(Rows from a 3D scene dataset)
——

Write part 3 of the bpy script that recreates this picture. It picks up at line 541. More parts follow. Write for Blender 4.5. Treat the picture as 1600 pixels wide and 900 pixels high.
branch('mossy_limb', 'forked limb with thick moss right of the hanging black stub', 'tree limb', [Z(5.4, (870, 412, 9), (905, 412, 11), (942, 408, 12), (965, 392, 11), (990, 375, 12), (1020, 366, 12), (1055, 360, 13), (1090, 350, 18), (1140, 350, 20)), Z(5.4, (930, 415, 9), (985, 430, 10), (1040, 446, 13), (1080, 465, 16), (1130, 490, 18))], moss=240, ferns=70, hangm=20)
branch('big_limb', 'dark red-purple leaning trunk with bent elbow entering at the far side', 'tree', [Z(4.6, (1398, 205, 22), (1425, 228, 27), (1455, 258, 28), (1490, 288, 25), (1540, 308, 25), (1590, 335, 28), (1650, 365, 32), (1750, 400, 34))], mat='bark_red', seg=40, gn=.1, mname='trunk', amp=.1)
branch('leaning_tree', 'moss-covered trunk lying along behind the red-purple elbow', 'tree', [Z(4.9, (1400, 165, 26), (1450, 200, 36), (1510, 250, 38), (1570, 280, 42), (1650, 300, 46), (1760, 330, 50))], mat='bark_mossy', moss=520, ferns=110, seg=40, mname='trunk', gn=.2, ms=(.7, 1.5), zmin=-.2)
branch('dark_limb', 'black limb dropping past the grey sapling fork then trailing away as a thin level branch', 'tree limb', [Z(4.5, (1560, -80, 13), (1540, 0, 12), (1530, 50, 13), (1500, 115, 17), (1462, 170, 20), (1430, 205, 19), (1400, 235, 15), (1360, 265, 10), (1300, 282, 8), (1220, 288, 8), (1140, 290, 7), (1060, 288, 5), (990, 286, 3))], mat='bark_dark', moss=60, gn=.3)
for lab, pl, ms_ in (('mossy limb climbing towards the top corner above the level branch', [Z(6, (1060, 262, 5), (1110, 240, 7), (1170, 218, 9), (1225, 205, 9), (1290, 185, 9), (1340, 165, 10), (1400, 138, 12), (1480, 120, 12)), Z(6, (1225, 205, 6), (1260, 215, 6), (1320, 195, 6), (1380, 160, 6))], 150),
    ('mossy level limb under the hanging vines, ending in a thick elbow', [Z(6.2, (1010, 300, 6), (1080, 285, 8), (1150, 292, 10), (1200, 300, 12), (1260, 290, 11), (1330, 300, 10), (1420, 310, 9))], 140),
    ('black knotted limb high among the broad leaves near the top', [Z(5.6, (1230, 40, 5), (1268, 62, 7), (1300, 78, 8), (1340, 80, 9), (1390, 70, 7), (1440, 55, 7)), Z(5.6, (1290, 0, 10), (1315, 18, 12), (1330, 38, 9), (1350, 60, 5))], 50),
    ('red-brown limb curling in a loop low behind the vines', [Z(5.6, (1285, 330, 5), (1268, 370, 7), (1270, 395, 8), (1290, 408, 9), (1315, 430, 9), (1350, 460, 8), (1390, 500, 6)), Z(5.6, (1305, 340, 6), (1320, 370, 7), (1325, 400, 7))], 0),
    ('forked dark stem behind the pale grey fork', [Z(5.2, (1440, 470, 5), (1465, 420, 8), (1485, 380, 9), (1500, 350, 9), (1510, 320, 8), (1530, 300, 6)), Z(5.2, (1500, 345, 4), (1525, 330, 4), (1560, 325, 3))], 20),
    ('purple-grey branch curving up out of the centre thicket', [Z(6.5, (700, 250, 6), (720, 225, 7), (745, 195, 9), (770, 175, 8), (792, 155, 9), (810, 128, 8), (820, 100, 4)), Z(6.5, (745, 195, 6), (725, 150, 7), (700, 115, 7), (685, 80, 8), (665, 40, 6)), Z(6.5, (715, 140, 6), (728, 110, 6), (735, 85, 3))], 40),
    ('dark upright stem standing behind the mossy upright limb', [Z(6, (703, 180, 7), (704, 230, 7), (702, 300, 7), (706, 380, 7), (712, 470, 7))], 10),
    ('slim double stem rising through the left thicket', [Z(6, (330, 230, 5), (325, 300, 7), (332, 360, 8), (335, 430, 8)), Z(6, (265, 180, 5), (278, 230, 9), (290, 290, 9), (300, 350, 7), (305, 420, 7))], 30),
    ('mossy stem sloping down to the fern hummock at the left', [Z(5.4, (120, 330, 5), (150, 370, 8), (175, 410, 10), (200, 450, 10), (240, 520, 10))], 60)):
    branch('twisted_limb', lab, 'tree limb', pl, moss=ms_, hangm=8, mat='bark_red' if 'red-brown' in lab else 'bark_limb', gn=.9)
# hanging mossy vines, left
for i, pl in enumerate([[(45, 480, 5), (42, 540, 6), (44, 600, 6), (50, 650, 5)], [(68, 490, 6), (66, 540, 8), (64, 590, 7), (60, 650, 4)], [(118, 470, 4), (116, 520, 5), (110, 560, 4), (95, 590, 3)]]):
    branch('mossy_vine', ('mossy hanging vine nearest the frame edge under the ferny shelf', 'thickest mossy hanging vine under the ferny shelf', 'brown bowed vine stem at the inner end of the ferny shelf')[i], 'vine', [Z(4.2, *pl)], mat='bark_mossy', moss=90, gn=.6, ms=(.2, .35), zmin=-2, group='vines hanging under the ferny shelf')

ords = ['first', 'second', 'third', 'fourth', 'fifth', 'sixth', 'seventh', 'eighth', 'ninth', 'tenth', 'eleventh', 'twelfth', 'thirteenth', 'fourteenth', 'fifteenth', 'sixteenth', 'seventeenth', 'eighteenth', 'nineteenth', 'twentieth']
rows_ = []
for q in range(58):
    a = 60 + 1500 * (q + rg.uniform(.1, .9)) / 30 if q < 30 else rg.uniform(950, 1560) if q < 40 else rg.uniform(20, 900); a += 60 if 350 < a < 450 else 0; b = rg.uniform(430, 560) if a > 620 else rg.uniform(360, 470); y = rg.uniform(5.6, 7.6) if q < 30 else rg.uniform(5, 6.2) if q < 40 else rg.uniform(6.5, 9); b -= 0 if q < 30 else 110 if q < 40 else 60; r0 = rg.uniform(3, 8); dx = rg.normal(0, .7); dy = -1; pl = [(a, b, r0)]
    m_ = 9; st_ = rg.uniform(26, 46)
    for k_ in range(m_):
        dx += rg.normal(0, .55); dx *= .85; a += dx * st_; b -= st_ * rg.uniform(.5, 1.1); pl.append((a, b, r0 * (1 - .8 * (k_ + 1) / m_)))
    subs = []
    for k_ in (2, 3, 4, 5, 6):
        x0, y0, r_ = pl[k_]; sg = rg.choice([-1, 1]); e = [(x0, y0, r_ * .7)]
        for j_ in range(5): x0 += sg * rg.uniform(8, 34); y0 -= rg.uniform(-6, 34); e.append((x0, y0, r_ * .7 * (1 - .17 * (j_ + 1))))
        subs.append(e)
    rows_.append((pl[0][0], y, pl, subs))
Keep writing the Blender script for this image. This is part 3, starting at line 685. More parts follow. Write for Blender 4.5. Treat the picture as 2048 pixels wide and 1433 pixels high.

——

■ **Written request**
Here, the records must be output exactly and in full.

■ **Task solution**
Write part 3 of the bpy script that recreates this picture. It picks up at line 541. More parts follow. Write for Blender 4.5. Treat the picture as 1600 pixels wide and 900 pixels high.
branch('mossy_limb', 'forked limb with thick moss right of the hanging black stub', 'tree limb', [Z(5.4, (870, 412, 9), (905, 412, 11), (942, 408, 12), (965, 392, 11), (990, 375, 12), (1020, 366, 12), (1055, 360, 13), (1090, 350, 18), (1140, 350, 20)), Z(5.4, (930, 415, 9), (985, 430, 10), (1040, 446, 13), (1080, 465, 16), (1130, 490, 18))], moss=240, ferns=70, hangm=20)
branch('big_limb', 'dark red-purple leaning trunk with bent elbow entering at the far side', 'tree', [Z(4.6, (1398, 205, 22), (1425, 228, 27), (1455, 258, 28), (1490, 288, 25), (1540, 308, 25), (1590, 335, 28), (1650, 365, 32), (1750, 400, 34))], mat='bark_red', seg=40, gn=.1, mname='trunk', amp=.1)
branch('leaning_tree', 'moss-covered trunk lying along behind the red-purple elbow', 'tree', [Z(4.9, (1400, 165, 26), (1450, 200, 36), (1510, 250, 38), (1570, 280, 42), (1650, 300, 46), (1760, 330, 50))], mat='bark_mossy', moss=520, ferns=110, seg=40, mname='trunk', gn=.2, ms=(.7, 1.5), zmin=-.2)
branch('dark_limb', 'black limb dropping past the grey sapling fork then trailing away as a thin level branch', 'tree limb', [Z(4.5, (1560, -80, 13), (1540, 0, 12), (1530, 50, 13), (1500, 115, 17), (1462, 170, 20), (1430, 205, 19), (1400, 235, 15), (1360, 265, 10), (1300, 282, 8), (1220, 288, 8), (1140, 290, 7), (1060, 288, 5), (990, 286, 3))], mat='bark_dark', moss=60, gn=.3)
for lab, pl, ms_ in (('mossy limb climbing towards the top corner above the level branch', [Z(6, (1060, 262, 5), (1110, 240, 7), (1170, 218, 9), (1225, 205, 9), (1290, 185, 9), (1340, 165, 10), (1400, 138, 12), (1480, 120, 12)), Z(6, (1225, 205, 6), (1260, 215, 6), (1320, 195, 6), (1380, 160, 6))], 150),
    ('mossy level limb under the hanging vines, ending in a thick elbow', [Z(6.2, (1010, 300, 6), (1080, 285, 8), (1150, 292, 10), (1200, 300, 12), (1260, 290, 11), (1330, 300, 10), (1420, 310, 9))], 140),
    ('black knotted limb high among the broad leaves near the top', [Z(5.6, (1230, 40, 5), (1268, 62, 7), (1300, 78, 8), (1340, 80, 9), (1390, 70, 7), (1440, 55, 7)), Z(5.6, (1290, 0, 10), (1315, 18, 12), (1330, 38, 9), (1350, 60, 5))], 50),
    ('red-brown limb curling in a loop low behind the vines', [Z(5.6, (1285, 330, 5), (1268, 370, 7), (1270, 395, 8), (1290, 408, 9), (1315, 430, 9), (1350, 460, 8), (1390, 500, 6)), Z(5.6, (1305, 340, 6), (1320, 370, 7), (1325, 400, 7))], 0),
    ('forked dark stem behind the pale grey fork', [Z(5.2, (1440, 470, 5), (1465, 420, 8), (1485, 380, 9), (1500, 350, 9), (1510, 320, 8), (1530, 300, 6)), Z(5.2, (1500, 345, 4), (1525, 330, 4), (1560, 325, 3))], 20),
    ('purple-grey branch curving up out of the centre thicket', [Z(6.5, (700, 250, 6), (720, 225, 7), (745, 195, 9), (770, 175, 8), (792, 155, 9), (810, 128, 8), (820, 100, 4)), Z(6.5, (745, 195, 6), (725, 150, 7), (700, 115, 7), (685, 80, 8), (665, 40, 6)), Z(6.5, (715, 140, 6), (728, 110, 6), (735, 85, 3))], 40),
    ('dark upright stem standing behind the mossy upright limb', [Z(6, (703, 180, 7), (704, 230, 7), (702, 300, 7), (706, 380, 7), (712, 470, 7))], 10),
    ('slim double stem rising through the left thicket', [Z(6, (330, 230, 5), (325, 300, 7), (332, 360, 8), (335, 430, 8)), Z(6, (265, 180, 5), (278, 230, 9), (290, 290, 9), (300, 350, 7), (305, 420, 7))], 30),
    ('mossy stem sloping down to the fern hummock at the left', [Z(5.4, (120, 330, 5), (150, 370, 8), (175, 410, 10), (200, 450, 10), (240, 520, 10))], 60)):
    branch('twisted_limb', lab, 'tree limb', pl, moss=ms_, hangm=8, mat='bark_red' if 'red-brown' in lab else 'bark_limb', gn=.9)
# hanging mossy vines, left
for i, pl in enumerate([[(45, 480, 5), (42, 540, 6), (44, 600, 6), (50, 650, 5)], [(68, 490, 6), (66, 540, 8), (64, 590, 7), (60, 650, 4)], [(118, 470, 4), (116, 520, 5), (110, 560, 4), (95, 590, 3)]]):
    branch('mossy_vine', ('mossy hanging vine nearest the frame edge under the ferny shelf', 'thickest mossy hanging vine under the ferny shelf', 'brown bowed vine stem at the inner end of the ferny shelf')[i], 'vine', [Z(4.2, *pl)], mat='bark_mossy', moss=90, gn=.6, ms=(.2, .35), zmin=-2, group='vines hanging under the ferny shelf')

ords = ['first', 'second', 'third', 'fourth', 'fifth', 'sixth', 'seventh', 'eighth', 'ninth', 'tenth', 'eleventh', 'twelfth', 'thirteenth', 'fourteenth', 'fifteenth', 'sixteenth', 'seventeenth', 'eighteenth', 'nineteenth', 'twentieth']
rows_ = []
for q in range(58):
    a = 60 + 1500 * (q + rg.uniform(.1, .9)) / 30 if q < 30 else rg.uniform(950, 1560) if q < 40 else rg.uniform(20, 900); a += 60 if 350 < a < 450 else 0; b = rg.uniform(430, 560) if a > 620 else rg.uniform(360, 470); y = rg.uniform(5.6, 7.6) if q < 30 else rg.uniform(5, 6.2) if q < 40 else rg.uniform(6.5, 9); b -= 0 if q < 30 else 110 if q < 40 else 60; r0 = rg.uniform(3, 8); dx = rg.normal(0, .7); dy = -1; pl = [(a, b, r0)]
    m_ = 9; st_ = rg.uniform(26, 46)
    for k_ in range(m_):
        dx += rg.normal(0, .55); dx *= .85; a += dx * st_; b -= st_ * rg.uniform(.5, 1.1); pl.append((a, b, r0 * (1 - .8 * (k_ + 1) / m_)))
    subs = []
    for k_ in (2, 3, 4, 5, 6):
        x0, y0, r_ = pl[k_]; sg = rg.choice([-1, 1]); e = [(x0, y0, r_ * .7)]
        for j_ in range(5): x0 += sg * rg.uniform(8, 34); y0 -= rg.uniform(-6, 34); e.append((x0, y0, r_ * .7 * (1 - .17 * (j_ + 1))))
        subs.append(e)
    rows_.append((pl[0][0], y, pl, subs))
Keep writing the Blender script for this image. This is part 3, starting at line 685. More parts follow. Write for Blender 4.5. Treat the picture as 2048 pixels wide and 1433 pixels high.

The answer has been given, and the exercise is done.